*SET PROBLEM*.
Your task is to quote the listing below exactly, beginning with its first line and ending on the line bearing "signal2(1342.5, 193, 'green".

*MATERIAL PROVIDED*.
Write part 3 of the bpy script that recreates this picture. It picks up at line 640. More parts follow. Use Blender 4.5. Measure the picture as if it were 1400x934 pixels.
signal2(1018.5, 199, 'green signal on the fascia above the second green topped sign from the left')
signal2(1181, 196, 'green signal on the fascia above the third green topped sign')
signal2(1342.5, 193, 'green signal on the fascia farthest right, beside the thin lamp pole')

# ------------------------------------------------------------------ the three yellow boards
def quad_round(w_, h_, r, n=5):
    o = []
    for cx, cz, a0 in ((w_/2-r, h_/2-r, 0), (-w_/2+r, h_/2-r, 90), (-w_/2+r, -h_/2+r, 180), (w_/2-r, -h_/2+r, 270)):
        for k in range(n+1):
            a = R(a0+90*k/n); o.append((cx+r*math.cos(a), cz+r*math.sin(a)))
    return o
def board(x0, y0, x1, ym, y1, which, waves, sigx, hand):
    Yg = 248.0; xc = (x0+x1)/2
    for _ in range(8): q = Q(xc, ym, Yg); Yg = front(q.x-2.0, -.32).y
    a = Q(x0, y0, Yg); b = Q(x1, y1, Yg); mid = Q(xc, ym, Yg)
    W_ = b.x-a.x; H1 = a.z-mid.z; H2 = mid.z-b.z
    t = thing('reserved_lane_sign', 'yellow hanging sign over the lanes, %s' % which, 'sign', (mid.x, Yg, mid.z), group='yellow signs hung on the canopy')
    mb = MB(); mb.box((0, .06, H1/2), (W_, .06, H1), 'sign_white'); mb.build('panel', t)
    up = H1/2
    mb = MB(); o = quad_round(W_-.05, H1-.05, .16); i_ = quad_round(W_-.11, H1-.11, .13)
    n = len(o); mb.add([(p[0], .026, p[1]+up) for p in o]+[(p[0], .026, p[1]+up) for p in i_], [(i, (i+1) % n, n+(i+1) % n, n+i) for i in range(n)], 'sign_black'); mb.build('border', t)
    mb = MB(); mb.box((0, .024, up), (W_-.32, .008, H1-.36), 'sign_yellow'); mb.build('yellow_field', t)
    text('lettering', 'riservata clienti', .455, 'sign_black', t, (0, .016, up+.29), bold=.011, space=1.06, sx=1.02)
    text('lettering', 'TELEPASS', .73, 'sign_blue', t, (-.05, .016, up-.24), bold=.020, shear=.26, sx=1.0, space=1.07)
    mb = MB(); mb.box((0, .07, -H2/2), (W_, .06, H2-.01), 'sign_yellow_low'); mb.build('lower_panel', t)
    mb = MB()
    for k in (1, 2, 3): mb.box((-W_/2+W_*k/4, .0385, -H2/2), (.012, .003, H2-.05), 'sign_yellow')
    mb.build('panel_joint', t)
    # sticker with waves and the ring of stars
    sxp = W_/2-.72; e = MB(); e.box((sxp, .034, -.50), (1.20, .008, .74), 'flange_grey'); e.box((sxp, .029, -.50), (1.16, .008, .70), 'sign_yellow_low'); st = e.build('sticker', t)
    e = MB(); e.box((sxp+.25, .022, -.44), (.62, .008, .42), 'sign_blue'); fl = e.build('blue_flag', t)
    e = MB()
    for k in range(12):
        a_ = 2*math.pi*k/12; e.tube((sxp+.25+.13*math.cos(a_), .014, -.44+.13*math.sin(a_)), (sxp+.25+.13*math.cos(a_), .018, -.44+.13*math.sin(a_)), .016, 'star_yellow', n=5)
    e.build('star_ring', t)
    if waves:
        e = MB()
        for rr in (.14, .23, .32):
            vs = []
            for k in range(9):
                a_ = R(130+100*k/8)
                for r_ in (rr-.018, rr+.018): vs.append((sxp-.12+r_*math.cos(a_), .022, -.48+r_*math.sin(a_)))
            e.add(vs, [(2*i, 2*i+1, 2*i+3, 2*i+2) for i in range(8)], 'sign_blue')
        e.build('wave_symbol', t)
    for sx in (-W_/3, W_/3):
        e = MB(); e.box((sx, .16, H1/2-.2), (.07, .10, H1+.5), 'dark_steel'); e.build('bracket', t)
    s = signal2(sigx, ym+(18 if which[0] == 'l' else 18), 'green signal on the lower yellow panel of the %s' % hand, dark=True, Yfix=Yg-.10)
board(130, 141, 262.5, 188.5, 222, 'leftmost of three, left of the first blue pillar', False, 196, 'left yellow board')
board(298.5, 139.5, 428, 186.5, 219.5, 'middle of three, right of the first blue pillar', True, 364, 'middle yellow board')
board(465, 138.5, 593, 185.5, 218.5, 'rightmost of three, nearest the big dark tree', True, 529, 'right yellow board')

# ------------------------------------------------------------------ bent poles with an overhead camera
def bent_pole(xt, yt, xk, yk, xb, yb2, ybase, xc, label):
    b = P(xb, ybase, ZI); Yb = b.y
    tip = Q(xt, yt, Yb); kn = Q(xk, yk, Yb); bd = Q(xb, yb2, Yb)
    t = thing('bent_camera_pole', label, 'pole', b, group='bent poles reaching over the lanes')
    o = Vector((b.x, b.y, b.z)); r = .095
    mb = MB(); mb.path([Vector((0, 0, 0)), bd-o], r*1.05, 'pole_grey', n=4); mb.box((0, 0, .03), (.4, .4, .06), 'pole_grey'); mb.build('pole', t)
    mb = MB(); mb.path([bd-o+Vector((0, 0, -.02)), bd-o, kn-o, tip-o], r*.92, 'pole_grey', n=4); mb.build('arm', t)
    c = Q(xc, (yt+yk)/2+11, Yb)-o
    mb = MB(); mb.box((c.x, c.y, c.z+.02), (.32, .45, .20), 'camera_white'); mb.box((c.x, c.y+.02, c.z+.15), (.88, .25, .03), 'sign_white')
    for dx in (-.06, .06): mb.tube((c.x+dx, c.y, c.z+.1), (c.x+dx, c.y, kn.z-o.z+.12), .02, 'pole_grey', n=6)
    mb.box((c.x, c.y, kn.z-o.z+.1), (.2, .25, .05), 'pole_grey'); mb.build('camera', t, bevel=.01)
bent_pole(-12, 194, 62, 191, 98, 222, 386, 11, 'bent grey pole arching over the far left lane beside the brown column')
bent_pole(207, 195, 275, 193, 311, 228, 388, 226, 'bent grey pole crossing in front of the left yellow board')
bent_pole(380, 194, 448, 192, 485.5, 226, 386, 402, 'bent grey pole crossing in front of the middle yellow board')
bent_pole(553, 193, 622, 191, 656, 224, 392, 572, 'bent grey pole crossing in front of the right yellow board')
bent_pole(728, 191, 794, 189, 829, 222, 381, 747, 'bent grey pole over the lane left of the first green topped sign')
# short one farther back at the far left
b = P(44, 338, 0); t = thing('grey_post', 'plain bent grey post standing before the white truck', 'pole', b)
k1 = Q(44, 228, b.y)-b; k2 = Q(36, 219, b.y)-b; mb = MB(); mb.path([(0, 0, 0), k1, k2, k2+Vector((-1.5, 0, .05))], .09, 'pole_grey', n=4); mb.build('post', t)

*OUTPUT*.
Write part 3 of the bpy script that recreates this picture. It picks up at line 640. More parts follow. Use Blender 4.5. Measure the picture as if it were 1400x934 pixels.
signal2(1018.5, 199, 'green signal on the fascia above the second green topped sign from the left')
signal2(1181, 196, 'green signal on the fascia above the third green topped sign')
signal2(1342.5, 193, 'green signal on the fascia farthest right, beside the thin lamp pole')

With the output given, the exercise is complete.